Are you properly configuring, tuning, and maintaining your production server for your Alpha Five Web applications?
While a well-designed Web database application can fundamentally increase the competitiveness and efficiency of your company/organization, it does require an investment, no matter how large or small your business is. And, how many of you have dedicated valuable time to building your application, only to deploy your application and find out that performance is lackluster? I don't have to tell you about what a disappointing experience this can be.
While we work very hard to make the Alpha Five Application Server correct, fast, robust, and efficient, deploying an application to underpowered or unmaintained systems can have a tremendous negative effect on your user experience.
That's why I've written an article that discusses some of the concepts involved in the proper configuration, tuning, and maintenance of a production server for your Alpha Five Web applications. The goal is to explain the concepts and why they are important, and to get you thinking about factors that might needlessly limit your system.
To start off, today I'll discuss hardware configuration, and later this week move on to cover initial tuning and software configuration, as well as thoughts on maintenance and baseline analysis.
As a side note, always keep in mind that correctness, robustness, and performance -- the three pillars of a useful application -- are each essential to a successful implementation, and should be prioritized in that order. While you need all three, the following blog posts will be focusing on performance.
HARDWARE CONFIGURATION
First and foremost, you need to install your software on a server that will give you the maximum power for your money. Such a server will have a fast processor, a lot of RAM (memory), and will include several fast hard drives. Fortunately, prices on systems are constantly going down, and the power of systems is growing tremendously.
It would be a mistake to scrimp on hardware. It's easy to do though, isn't it? Just look at those bargain systems for under $1,000! I can save so much money! Actually, no you can't. Having an underpowered server will cost you in many ways: labor through lost productivity, customer loyalty will be lost through delays in service, or worse, customers abandoning your site in favor of a competitor.

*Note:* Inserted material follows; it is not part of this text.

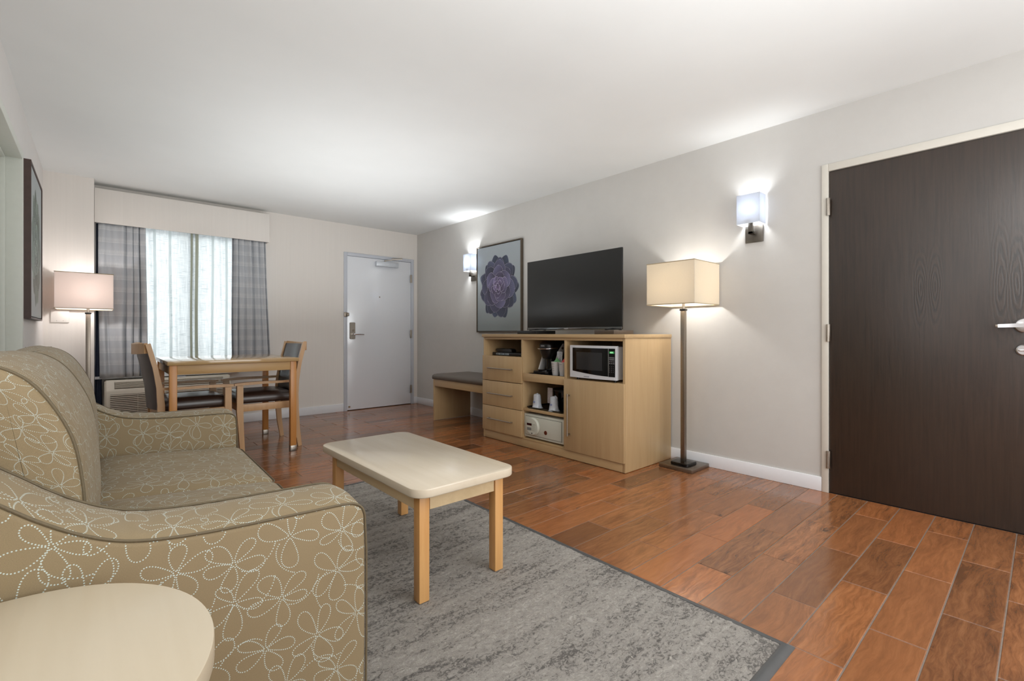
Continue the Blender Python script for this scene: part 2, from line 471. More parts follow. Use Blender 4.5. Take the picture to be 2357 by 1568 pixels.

How much should you spend? That's a difficult question to answer because you might not need the processing power immediately, or you might not have a return on investment (ROI) for an internal system that justifies a large expense. In six months, prices and available hardware will have changed significantly, and any hard numbers I give you will be irrelevant. Don't worry, we'll try anyway.
How long should you keep a system before upgrading it? Systems don't tend to wear out. They become obsolete within six to eight months. You probably want to plan an annual upgrade of your server, and budget your purchase so that your savings assumes this. So what should you buy? You can get some very nice performing servers for about $2,000.
For an important high-volume application, I priced a configuration on the Dell Small Business site today that included a Xeon® X5460 3.16GHz processor with a 2.6M cache and a 133MHz FSB (front side bus). It included 24MB of RAM, four 450MB serial-attach SCSI drives with 15K RPM and 3Gbps transfer rate handled by a SATA/SAS Controller with RAID 6 support and the Windows 2008 Server Standard Edition operating system.
The system I configured (a Dell PowerEdge T300) comes in at about $5,000. Does that sound like a lot? More importantly, did you understand all of the jargon in the second sentence? If you did understand it, you don't really need this series of posts. I'd suggest saving your time for more interesting reading ;).
As for the rest of us, let's start reviewing this system.
The Processor
The CPU (central processing unit) is the brain of the computer. The better systems will have multiple cores (processors) on a single chip. The one I chose for the configuration above has four. These processors share the work by taking turns running applications.
Note: Alpha Five does not use more than one processor by itself (although the operating system and other processes will), and is specifically programmed to try to stay as close to one processor at all times as is possible. This is referred to as "processor affinity." We'll discuss this more in the "tuning" section.
A processor runs at a speed (referred to as clock speed) that is generally measured (these days) in Gigahertz (roughly billions of cycles per second). Adding numbers, reading memory, and making comparisons (the kinds of things processors do) will take at least one of these cycles and maybe more. Faster is better. The processor above runs at 3.16 GHz. Not bad!
The processor's cache is a very fast kind of memory that is used as a scratch area to help keep the processor busy as much as possible. Cache memory is much more expensive than regular memory (RAM) so you don't get as much to work with. A processor must access disk drives (storage) to load programs, and read and write data. It must depend on memory (think of it as a bigger scratch pad) to process instructions and manipulate data values.
Access to RAM is much faster than a disk drive, so it's a useful place to store frequently used values. A processor cache is significantly faster than RAM, and is used to store instructions and data values for a short period of time. The processor above has 2.6 megabytes (roughly millions), and can make good use of it.
The last number on the description of the processor is the speed of the bus. A bus is conceptually a bunch of wires that run between the processor, the memory, and adapter cards (or onboard adapters) that handle things such as the disk drives, displays, and network access (not to mention the keyboard and mouse).
This particular computer has what is referred to as a front-side bus (FSB), and this has its own clock speed that controls how fast data can move back and forth between all of these adapters and the processor. In the case of our configuration above, the speed is 1333MHz (roughly millions of cycles per second). Again, faster is better.